Like Prince, Swords spent the first part of her career in Chicago, but her signing this offseason flew under the radar. Now she’s averaging career highs in points (5.7), rebounds (3.7) and blocks (0.8). With Rookie of the Year candidate Kiah Stokes also in the fold, the Liberty are loaded in the front court like few other teams.

Defense First

Liberty 2015 Defensive Statistics (League Rank)
PPG Allowed Def. Rating Opponent FG% Rebound Differential Blocks Per Game Turnovers Forced Per Game
70.3 (1st) 92.4 (1st) 37.8% (1st) +6.5 (1st) 5.1 (4th) 14.5 (4th)

 

Opponents have felt the effects of New York’s overwhelming size every night.
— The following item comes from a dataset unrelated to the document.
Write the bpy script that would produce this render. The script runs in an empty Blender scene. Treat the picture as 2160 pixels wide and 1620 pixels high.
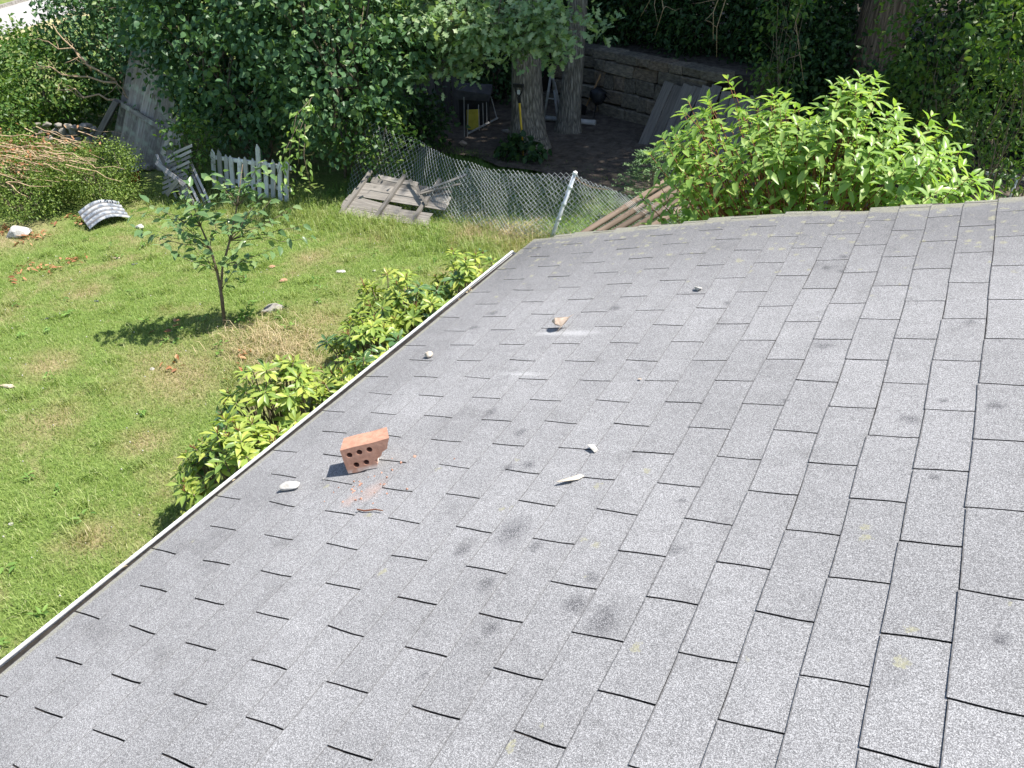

Laimbeer praised Charles, Stokes and Swords for consistently being in the right position on the defensive end, clogging the paint, protecting the basket and allowing the guards to be aggressive on the perimeter.

It has added up to the best defense the WNBA has seen in eight years; the 2007 Indiana Fever were the last team to post a Defensive Rating — points allowed per 100 possessions — as low as the Liberty’s current mark of 92.4.

Their physical play has bogged down fast-paced, high-powered offenses like the Sky, who are averaging 69 points against New York and 86.5 against the rest of the league. And the Liberty are not only holding opponents to a league-low 38-percent shooting; they’re finishing off possessions as the best rebounding team in the league.

“Those are two hallmarks of any great defensive team,” said Laimbeer, “which we quite frankly are right now.”